The Government changed again and this time Jaitley, as Finance Minister, pushed for the passage of the proposal.
In August 2014, months after the Modi government came to power, the Insurance Laws (Amendment) Bill, 2008, which proposed to raise the cap, was referred to a Parliamentary select committee after opposition from the Congress and other parties.
In December 2014, the Government promulgated an ordinance to hike the FDI limit since the Bill was hanging fire. And in March 2015, the Government introduced a Bill to replace the ordinance despite objection from the Lok Sabha and got it passed.
This was done despite a similar bill pending in Rajya Sabha. Days later, the Rajya Sabha too passed the Bill after the Congress and some other parties backed the ruling NDA.
The SP, BSP, JD(U) and DMK staged a walkout but the Congress, NCP, BJD and AIADMK stood by the government which also had the support of allies Shiv Sena and Akali Dal.
“In 2008, this Bill could have been passed. Millions of Indians could have been brought under the insurance net. And we did not succeed in doing that…Those on the other side, when they were on this side, found all kinds of reasons to come in the way of financial inclusion of insurance… of the poorest of the Indians…I am glad that they have come to their senses. Unlike them, we are not going to take ‘U’ turns.

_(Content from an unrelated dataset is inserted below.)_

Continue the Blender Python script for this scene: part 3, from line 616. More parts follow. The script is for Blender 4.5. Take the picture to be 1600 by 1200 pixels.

We are going to ensure that we are going to support this Bill,” Congress’s Rajeev Gowda had said in the debate on March 12, 2015.
Six years later, the BJP government proposes to raise the limit to 74% and the Congress has indicated its support Chidambaram calling it “inevitable”.
“But I remember the day in 1997, when the BJP voted against the bill introduced by the Government of the day allowing 20% FDI in insurance…Today, they have done a full circle and they are allowing 74% FDI in insurance, which is okay in terms of capital,” he said Monday.